In my view, and a humble one at that, January 15, 1966, is a more important date in our national history. It remade Nigeria in the image of its successive rulers in khaki or agbada. It changed our country for ever. It took us to the gutter. It redefined the way we do our political and social business. It led to the balkanization of the country into 36 dependent states pretending to be the constituent units of the federation. It led to the current anomaly of our stifling centralized federalism and every problem associated with a federal system operated like a unitary system.

On the other hand, January 15, 1970, was a promise. It offered us a promise that with the end of the civil war, a new nation would arise, like the phoenix, from the ashes of our past mistakes and the death and destruction of the civil war. January 15, 1970 did not, therefore, just mark the day that the threat to our country was blown away into the Bight of Biafra, it also marked the day the nation promised to renew itself. It was not a small promise. It was a huge promise. My take is that we are where we are because January 15, 1970 has largely failed to deliver on its sacred promise.

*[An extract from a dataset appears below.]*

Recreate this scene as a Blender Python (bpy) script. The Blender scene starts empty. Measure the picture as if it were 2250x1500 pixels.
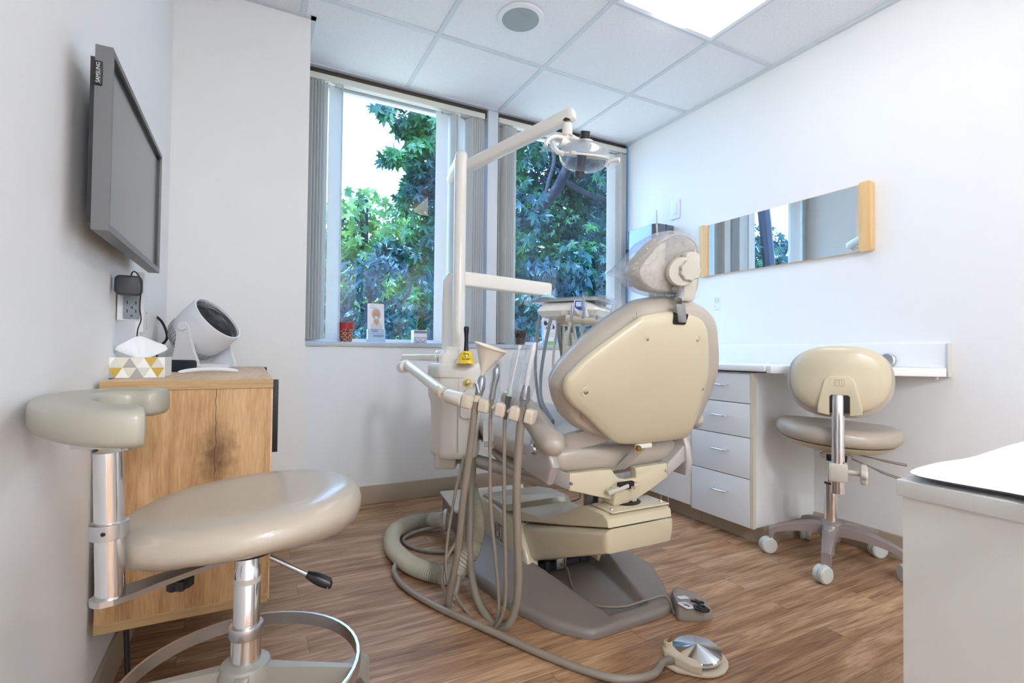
import bpy, bmesh, math, random
from mathutils import Vector, Matrix
random.seed(7)
SC = bpy.context.scene
COL = SC.collection
V = Vector
PI = math.pi

# ------------------------------------------------------------------ camera, world, sun, exposure
C = V((0, 0, 0.88215))
RT = V((0.88691687, -0.46181709, 0.01017002))
UP = V((-0.01835835, -0.01324098, 0.99974379))
FW = V((0.46156411, 0.88687634, 0.02022185))
FPX = 1107.15
cam = bpy.data.cameras.new('camera'); camo = bpy.data.objects.new('camera', cam); COL.objects.link(camo)
cam.sensor_width = 36; cam.lens = 36 * FPX / 2250; cam.clip_start = 0.02; cam.clip_end = 200
m = Matrix((RT, UP, -FW)).transposed().to_4x4(); m.translation = C
camo.matrix_world = m
SC.camera = camo
vs = SC.view_settings
vs.view_transform = 'Standard'; vs.look = 'None'; vs.gamma = 1; vs.use_curve_mapping = False
vs.exposure = 0.68
w = bpy.data.worlds.new('sky'); SC.world = w; w.use_nodes = True
bg = w.node_tree.nodes['Background']; bg.inputs[0].default_value = (0.80, 0.90, 1.0, 1); bg.inputs[1].default_value = 5.5
sun = bpy.data.lights.new('sun', 'SUN'); sun.energy = 7.0; sun.angle = 0.02; sun.color = (1, .95, .82)
suno = bpy.data.objects.new('sun', sun); COL.objects.link(suno)
suno.rotation_euler = V((-.62, -.35, .70)).to_track_quat('Z', 'Y').to_euler()   # high sun over the left, well clear of the room

def ray(u, v): return FW + RT * ((u - 1125) / FPX) - UP * ((v - 750) / FPX)
def W(u, v, ax, val):
    d = ray(u, v); i = 'xyz'.index(ax); return C + d * ((val - C[i]) / d[i])
def D(u, v, d): return C + ray(u, v) * d
def WP(u, v, P0, n):
    d = ray(u, v); return C + d * ((V(P0) - C).dot(n) / d.dot(n))

# ------------------------------------------------------------------ room numbers
XL, XR, YW, XJ, YJ, H, YF = -0.312, 2.509, 2.958, 0.23, 2.544, 2.455, -3.3
SILL = 0.929

# ------------------------------------------------------------------ materials
def lin(c):
    r = []
    for x in c:
        x /= 255.0; r.append(x / 12.92 if x <= .04045 else ((x + .055) / 1.055) ** 2.4)
    return (*r, 1)
def mat(name, col, rough=.5, metal=0, bump=0, bscale=200, coat=0, emit=None, es=0, spec=.5, var=0, vscale=8):
    mt = bpy.data.materials.new(name); mt.use_nodes = True
    nt = mt.node_tree; b = nt.nodes['Principled BSDF']
    b.inputs['Base Color'].default_value = lin(col); b.inputs['Roughness'].default_value = rough
    b.inputs['Metallic'].default_value = metal; b.inputs['Specular IOR Level'].default_value = spec
    b.inputs['Coat Weight'].default_value = coat; b.inputs['Coat Roughness'].default_value = .08
    if emit: b.inputs['Emission Color'].default_value = lin(emit); b.inputs['Emission Strength'].default_value = es
    if bump or var:
        tc = nt.nodes.new('ShaderNodeTexCoord')
    if bump:
        n = nt.nodes.new('ShaderNodeTexNoise'); n.inputs['Scale'].default_value = bscale; n.inputs['Detail'].default_value = 3
        bp = nt.nodes.new('ShaderNodeBump'); bp.inputs['Strength'].default_value = bump; bp.inputs['Distance'].default_value = .002
        nt.links.new(tc.outputs['Object'], n.inputs['Vector']); nt.links.new(n.outputs['Fac'], bp.inputs['Height'])
        nt.links.new(bp.outputs['Normal'], b.inputs['Normal'])
    if var:
        n2 = nt.nodes.new('ShaderNodeTexNoise'); n2.inputs['Scale'].default_value = vscale; n2.inputs['Detail'].default_value = 5
        mx = nt.nodes.new('ShaderNodeMix'); mx.data_type = 'RGBA'
        c = lin(col); mx.inputs[6].default_value = (*[k * (1 - var) for k in c[:3]], 1); mx.inputs[7].default_value = (*[min(1, k * (1 + var)) for k in c[:3]], 1)
        nt.links.new(tc.outputs['Object'], n2.inputs['Vector']); nt.links.new(n2.outputs['Fac'], mx.inputs[0]); nt.links.new(mx.outputs[2], b.inputs['Base Color'])
    return mt
def nodes(mt): return mt.node_tree, mt.node_tree.nodes, mt.node_tree.links
def film(name, tint=(250, 251, 253), gl=.25, bump=.6, scale=60, frost=.12):
    mt = bpy.data.materials.new(name); mt.use_nodes = True; nt, N, L = nodes(mt); N.remove(N['Principled BSDF'])
    out = N['Material Output']; tr = N.new('ShaderNodeBsdfTransparent'); tr.inputs[0].default_value = lin(tint)
    g = N.new('ShaderNodeBsdfGlossy'); g.inputs['Roughness'].default_value = .06
    df = N.new('ShaderNodeBsdfTranslucent'); df.inputs[0].default_value = lin((250, 250, 250))
    fr = N.new('ShaderNodeLayerWeight'); fr.inputs[0].default_value = gl
    mx = N.new('ShaderNodeMixShader'); m2 = N.new('ShaderNodeMixShader'); m2.inputs[0].default_value = frost
    tc = N.new('ShaderNodeTexCoord'); n = N.new('ShaderNodeTexNoise'); n.inputs['Scale'].default_value = scale; n.inputs['Detail'].default_value = 4; n.inputs['Distortion'].default_value = 2
    bp = N.new('ShaderNodeBump'); bp.inputs['Strength'].default_value = bump; bp.inputs['Distance'].default_value = .01
    L.new(tc.outputs['Object'], n.inputs['Vector']); L.new(n.outputs['Fac'], bp.inputs['Height'])
    L.new(bp.outputs['Normal'], g.inputs['Normal']); L.new(bp.outputs['Normal'], fr.inputs['Normal'])
    L.new(fr.outputs['Facing'], mx.inputs[0]); L.new(tr.outputs[0], mx.inputs[1]); L.new(g.outputs[0], mx.inputs[2])
    L.new(mx.outputs[0], m2.inputs[1]); L.new(df.outputs[0], m2.inputs[2]); L.new(m2.outputs[0], out.inputs[0])
    return mt
def wood(name, c1, c2, c3, scale=(3, 3, .35), knots=None, rough=.45, fine=60):
    mt = bpy.data.materials.new(name); mt.use_nodes = True; nt, N, L = nodes(mt); b = N['Principled BSDF']; b.inputs['Roughness'].default_value = rough
    tc = N.new('ShaderNodeTexCoord'); mp = N.new('ShaderNodeMapping'); mp.inputs['Scale'].default_value = scale
    n = N.new('ShaderNodeTexNoise'); n.inputs['Scale'].default_value = 5; n.inputs['Detail'].default_value = 8; n.inputs['Distortion'].default_value = .8; n.inputs['Roughness'].default_value = .6
    n2 = N.new('ShaderNodeTexNoise'); n2.inputs['Scale'].default_value = fine; n2.inputs['Detail'].default_value = 3
    cr = N.new('ShaderNodeValToRGB'); e = cr.color_ramp.elements; e[0].position = .3; e[0].color = lin(c1); e[1].position = .7; e[1].color = lin(c3); x = e.new(.5); x.color = lin(c2)
    mm = N.new('ShaderNodeMath'); mm.operation = 'MULTIPLY_ADD'; mm.inputs[1].default_value = .35
    mul = N.new('ShaderNodeMath'); mul.operation = 'MULTIPLY'; mul.inputs[1].default_value = .68
    L.new(tc.outputs['Object'], mp.inputs[0]); L.new(mp.outputs[0], n.inputs['Vector']); L.new(mp.outputs[0], n2.inputs['Vector'])
    L.new(n.outputs['Fac'], mul.inputs[0]); L.new(n2.outputs['Fac'], mm.inputs[0]); L.new(mul.outputs[0], mm.inputs[2]); L.new(mm.outputs[0], cr.inputs[0])
    last = cr.outputs[0]
    if knots:
        for (kx, ky, kz, kr) in knots:
            m3 = N.new('ShaderNodeMapping'); m3.inputs['Location'].default_value = (-kx, -ky, -kz); m3.vector_type = 'POINT'
            wob = N.new('ShaderNodeTexNoise'); wob.inputs['Scale'].default_value = 38; wob.inputs['Detail'].default_value = 4
            ad = N.new('ShaderNodeVectorMath'); ad.operation = 'MULTIPLY_ADD'; ad.inputs[1].default_value = (.07, .07, .07)
            L.new(tc.outputs['Object'], m3.inputs[0]); L.new(tc.outputs['Object'], wob.inputs['Vector'])
            sc_ = N.new('ShaderNodeVectorMath'); sc_.operation = 'MULTIPLY'; sc_.inputs[1].default_value = (1.6, 1.6, .8)
            L.new(m3.outputs[0], ad.inputs[2]); L.new(wob.outputs['Color'], ad.inputs[0]); L.new(ad.outputs[0], sc_.inputs[0])
            ln = N.new('ShaderNodeVectorMath'); ln.operation = 'DISTANCE'; ln.inputs[1].default_value = (.035 * 1.6, .035 * 1.6, .035 * .8); L.new(sc_.outputs[0], ln.inputs[0])
            rg = N.new('ShaderNodeValToRGB'); q = rg.color_ramp.elements; q[0].position = kr * .3; q[0].color = (.16, .10, .06, 1); q[1].position = kr * 1.6; q[1].color = (1, 1, 1, 1)
            L.new(ln.outputs['Value'], rg.inputs[0])
            mx = N.new('ShaderNodeMix'); mx.data_type = 'RGBA'; mx.blend_type = 'MULTIPLY'; mx.inputs[0].default_value = .75
            L.new(last, mx.inputs[6]); L.new(rg.outputs[0], mx.inputs[7]); last = mx.outputs[2]
        sx_ = N.new('ShaderNodeSeparateXYZ'); L.new(tc.outputs['Object'], sx_.inputs[0]); cmb = N.new('ShaderNodeCombineXYZ'); L.new(sx_.outputs[2], cmb.inputs[2])
        nn = N.new('ShaderNodeTexNoise'); nn.inputs['Scale'].default_value = 22; L.new(cmb.outputs[0], nn.inputs['Vector'])
        m1 = N.new('ShaderNodeMath'); m1.operation = 'MULTIPLY_ADD'; m1.inputs[1].default_value = .014; L.new(nn.outputs['Fac'], m1.inputs[0]); L.new(sx_.outputs[0], m1.inputs[2])
        m2 = N.new('ShaderNodeMath'); m2.operation = 'ADD'; m2.inputs[1].default_value = -kx - .004; L.new(m1.outputs[0], m2.inputs[0]); m3_ = N.new('ShaderNodeMath'); m3_.operation = 'ABSOLUTE'; L.new(m2.outputs[0], m3_.inputs[0])
        m4 = N.new('ShaderNodeMath'); m4.operation = 'LESS_THAN'; m4.inputs[1].default_value = .0007; L.new(m3_.outputs[0], m4.inputs[0])
        m5 = N.new('ShaderNodeMath'); m5.operation = 'GREATER_THAN'; m5.inputs[1].default_value = .57; L.new(sx_.outputs[2], m5.inputs[0]); m6 = N.new('ShaderNodeMath'); m6.operation = 'MULTIPLY'; L.new(m4.outputs[0], m6.inputs[0]); L.new(m5.outputs[0], m6.inputs[1])
        mx = N.new('ShaderNodeMix'); mx.data_type = 'RGBA'; L.new(m6.outputs[0], mx.inputs[0]); L.new(last, mx.inputs[6]); mx.inputs[7].default_value = lin((70, 46, 28)); last = mx.outputs[2]
    L.new(last, b.inputs['Base Color'])
    return mt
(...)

A new nation in which, in the immortal words of our national anthem, no one is oppressed, has so far not risen from those ashes. After January 15, 1970, we allowed the politicians in khaki to lock up democracy and take us through the dizzying trauma of experimenting with our nation-building. Those experiments, however well-intentioned they might have been, brought us more problems than solutions to the problems that January 15, 1966, confronted us with. It would be naive, I think, for anyone to deny that we have more problems and more confusion in the system than before the majors struck. The process of nation-building appears to have been largely stymied by ethno-religious competitions for power at the center. It should worry us that, to borrow the words of General Yakubu Gowon, we have learnt nothing and forgotten nothing all these years. It should worry us that we are still casting about and sabotaging ourselves in our hypocritical commitment to building a strong and egalitarian nation. Our elections continue to be a source of national shame. Now, the right of the people to freely elect their leaders has become the responsibility of the law courts. Eradicating corruption was rated as number one in the agenda of the majors. It was one of Gowon’s nine-point programme in 1974. President Buhari made it his singular obsession. But check the records and you see that the sound of you hear, not unlike the roar of a lion, is corruption laughing at the hypocrisy of it all.

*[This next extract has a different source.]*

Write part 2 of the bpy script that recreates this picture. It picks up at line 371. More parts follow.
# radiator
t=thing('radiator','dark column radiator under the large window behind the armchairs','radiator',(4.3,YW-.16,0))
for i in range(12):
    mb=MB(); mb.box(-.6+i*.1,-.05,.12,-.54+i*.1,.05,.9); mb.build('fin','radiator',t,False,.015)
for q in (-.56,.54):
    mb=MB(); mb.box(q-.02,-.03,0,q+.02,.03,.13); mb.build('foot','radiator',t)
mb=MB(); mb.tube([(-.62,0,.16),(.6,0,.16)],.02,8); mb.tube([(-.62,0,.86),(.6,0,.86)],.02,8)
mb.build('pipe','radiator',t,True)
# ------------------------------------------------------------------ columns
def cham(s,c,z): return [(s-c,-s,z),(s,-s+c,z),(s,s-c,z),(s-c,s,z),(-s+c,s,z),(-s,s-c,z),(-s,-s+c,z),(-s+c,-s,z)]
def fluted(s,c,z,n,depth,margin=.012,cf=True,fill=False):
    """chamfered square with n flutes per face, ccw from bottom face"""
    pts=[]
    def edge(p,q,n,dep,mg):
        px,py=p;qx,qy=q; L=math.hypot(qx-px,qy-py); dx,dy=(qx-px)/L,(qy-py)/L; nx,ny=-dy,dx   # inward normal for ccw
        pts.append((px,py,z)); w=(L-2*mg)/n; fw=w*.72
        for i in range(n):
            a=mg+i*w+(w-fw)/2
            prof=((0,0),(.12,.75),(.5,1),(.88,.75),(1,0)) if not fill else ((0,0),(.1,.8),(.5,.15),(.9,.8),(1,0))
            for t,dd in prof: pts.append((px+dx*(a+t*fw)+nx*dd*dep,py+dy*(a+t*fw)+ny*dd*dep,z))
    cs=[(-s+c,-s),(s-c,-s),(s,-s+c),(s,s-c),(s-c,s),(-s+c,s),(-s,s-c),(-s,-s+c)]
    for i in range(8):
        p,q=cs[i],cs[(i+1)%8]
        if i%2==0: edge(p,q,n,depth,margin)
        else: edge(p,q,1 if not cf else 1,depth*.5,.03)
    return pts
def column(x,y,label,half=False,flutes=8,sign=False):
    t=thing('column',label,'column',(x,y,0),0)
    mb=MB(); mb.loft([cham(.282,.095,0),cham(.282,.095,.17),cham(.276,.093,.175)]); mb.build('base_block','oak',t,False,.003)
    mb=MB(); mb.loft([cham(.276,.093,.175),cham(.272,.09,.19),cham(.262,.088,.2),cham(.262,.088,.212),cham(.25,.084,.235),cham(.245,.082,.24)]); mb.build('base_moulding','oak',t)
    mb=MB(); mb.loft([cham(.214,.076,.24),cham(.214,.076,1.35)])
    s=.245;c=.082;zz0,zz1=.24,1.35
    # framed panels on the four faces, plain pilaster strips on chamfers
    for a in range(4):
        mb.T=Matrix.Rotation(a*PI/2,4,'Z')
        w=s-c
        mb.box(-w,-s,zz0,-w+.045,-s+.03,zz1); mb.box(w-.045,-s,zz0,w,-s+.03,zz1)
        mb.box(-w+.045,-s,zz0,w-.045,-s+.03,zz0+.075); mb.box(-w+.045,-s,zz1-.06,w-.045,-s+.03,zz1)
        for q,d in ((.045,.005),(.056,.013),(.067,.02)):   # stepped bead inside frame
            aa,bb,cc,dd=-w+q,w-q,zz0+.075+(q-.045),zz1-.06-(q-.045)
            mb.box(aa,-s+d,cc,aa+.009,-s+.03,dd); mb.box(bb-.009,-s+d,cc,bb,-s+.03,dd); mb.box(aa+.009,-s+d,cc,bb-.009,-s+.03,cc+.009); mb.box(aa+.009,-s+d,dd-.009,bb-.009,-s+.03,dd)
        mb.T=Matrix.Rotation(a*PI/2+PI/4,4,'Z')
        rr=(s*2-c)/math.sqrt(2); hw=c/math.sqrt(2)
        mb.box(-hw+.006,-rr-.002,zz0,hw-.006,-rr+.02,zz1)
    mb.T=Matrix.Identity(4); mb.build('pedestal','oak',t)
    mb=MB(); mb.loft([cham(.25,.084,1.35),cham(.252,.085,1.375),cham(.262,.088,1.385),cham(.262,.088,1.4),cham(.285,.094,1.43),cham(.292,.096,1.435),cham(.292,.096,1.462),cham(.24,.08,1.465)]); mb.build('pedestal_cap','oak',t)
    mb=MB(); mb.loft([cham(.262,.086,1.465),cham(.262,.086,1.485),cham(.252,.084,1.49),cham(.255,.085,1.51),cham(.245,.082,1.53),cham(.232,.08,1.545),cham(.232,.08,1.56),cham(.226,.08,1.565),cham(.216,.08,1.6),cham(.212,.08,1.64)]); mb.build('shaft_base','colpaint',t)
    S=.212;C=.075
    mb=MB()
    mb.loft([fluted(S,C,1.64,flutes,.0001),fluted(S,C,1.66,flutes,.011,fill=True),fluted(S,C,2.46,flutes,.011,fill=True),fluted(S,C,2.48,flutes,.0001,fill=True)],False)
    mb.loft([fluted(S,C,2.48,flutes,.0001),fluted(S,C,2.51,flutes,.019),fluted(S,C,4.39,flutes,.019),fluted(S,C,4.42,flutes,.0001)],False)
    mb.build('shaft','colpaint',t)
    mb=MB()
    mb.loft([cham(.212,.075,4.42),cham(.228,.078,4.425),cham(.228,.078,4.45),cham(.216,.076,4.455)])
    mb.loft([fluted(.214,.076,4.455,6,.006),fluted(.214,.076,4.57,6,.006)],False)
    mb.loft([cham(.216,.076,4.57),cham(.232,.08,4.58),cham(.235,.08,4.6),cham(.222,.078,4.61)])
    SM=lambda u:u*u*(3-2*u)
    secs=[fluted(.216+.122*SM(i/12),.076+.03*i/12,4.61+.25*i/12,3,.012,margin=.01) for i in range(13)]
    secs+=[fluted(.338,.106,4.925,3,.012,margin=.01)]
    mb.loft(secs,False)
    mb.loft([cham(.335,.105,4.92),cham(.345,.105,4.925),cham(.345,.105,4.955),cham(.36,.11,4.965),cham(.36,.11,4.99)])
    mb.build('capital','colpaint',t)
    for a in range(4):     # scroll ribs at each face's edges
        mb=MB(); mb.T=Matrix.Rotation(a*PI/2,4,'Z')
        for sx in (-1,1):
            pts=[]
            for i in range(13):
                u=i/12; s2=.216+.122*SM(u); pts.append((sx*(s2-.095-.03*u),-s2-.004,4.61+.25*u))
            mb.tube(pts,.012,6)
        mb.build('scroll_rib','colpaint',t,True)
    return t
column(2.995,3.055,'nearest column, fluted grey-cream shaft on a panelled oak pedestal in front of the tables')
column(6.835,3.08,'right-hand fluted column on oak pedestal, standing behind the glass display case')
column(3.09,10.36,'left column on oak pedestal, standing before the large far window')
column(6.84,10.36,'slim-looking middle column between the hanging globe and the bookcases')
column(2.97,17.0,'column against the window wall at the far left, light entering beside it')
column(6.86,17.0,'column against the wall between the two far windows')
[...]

A few years ago, at the height of the Indigenous Peoples of Biafra agitation led by Nnamdi Kanu, I met with a good friend of mine, a two-star retired general. A fine gentleman who had achieved so much in life and whose opinions I usually find reflective and respectable. He was a military governor, army divisional commander and a minister in the Babangida administration. He capped his sterling public service with a stint in the senate. He has seen it all and done it all.

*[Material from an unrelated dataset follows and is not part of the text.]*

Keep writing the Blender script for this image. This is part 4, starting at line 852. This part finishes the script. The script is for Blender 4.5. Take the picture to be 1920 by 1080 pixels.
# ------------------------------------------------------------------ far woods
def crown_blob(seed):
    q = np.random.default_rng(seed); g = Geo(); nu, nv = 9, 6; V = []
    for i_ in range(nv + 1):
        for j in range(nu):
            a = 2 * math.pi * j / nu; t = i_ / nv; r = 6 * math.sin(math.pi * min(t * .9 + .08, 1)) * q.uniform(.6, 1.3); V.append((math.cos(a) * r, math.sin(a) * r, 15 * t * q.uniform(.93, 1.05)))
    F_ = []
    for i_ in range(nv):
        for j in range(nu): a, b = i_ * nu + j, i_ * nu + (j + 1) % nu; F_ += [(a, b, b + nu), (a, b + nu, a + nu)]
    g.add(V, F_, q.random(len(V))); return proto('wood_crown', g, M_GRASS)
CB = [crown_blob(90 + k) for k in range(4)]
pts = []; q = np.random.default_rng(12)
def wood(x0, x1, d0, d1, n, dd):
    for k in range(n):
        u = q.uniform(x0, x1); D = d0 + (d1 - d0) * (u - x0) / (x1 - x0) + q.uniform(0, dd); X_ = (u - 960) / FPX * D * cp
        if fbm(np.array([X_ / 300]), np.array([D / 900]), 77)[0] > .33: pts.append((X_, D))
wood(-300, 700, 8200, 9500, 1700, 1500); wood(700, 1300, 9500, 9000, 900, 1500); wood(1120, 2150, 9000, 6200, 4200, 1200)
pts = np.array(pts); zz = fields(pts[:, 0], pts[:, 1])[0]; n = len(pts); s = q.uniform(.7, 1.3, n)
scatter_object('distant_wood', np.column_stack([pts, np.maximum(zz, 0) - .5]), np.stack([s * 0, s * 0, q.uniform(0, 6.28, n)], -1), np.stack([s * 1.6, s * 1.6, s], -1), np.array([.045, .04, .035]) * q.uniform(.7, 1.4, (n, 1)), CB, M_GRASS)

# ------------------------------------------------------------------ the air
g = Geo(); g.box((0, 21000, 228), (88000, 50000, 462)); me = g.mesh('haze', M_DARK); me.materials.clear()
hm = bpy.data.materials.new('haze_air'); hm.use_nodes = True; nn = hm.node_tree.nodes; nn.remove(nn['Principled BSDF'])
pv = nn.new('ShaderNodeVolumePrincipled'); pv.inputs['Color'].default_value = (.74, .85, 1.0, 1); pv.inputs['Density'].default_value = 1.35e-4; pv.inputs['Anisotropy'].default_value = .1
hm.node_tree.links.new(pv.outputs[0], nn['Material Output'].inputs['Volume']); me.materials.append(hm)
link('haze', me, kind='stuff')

I needed to tap his brains to help me see my way clearly through something that kept me wondering about the reason for the agitation for Biafra by young Igbo people who had the luck not to have been born early enough to witness or experience the trauma and the destruction of the 30-month civil war. Kanu was preceded by Ralph Uwazuruike. I wondered if the agitators were pressure groups or merely young men seeking some means to hug the limelight.

My question to him was: did these agitations have to do with what the Nigerian state should have done but failed to do after the civil war to make our country a country for all Nigerians? In the course of our discussion it occurred to me that he had not given some serious thoughts to my question. I would not blame him. It has been 50 years since the war ended. It is time enough for our country to grow up and appreciate its peculiarities and peculiar challenges as a multi-ethnic and multi-religious nation. But what has changed in the critical half century of our national history? This generation of Nigerians ought to rightly expect to inherit a new country that offers them opportunities for self-actualization and in which individual progress does not owe to his tribe or religion or a godfather.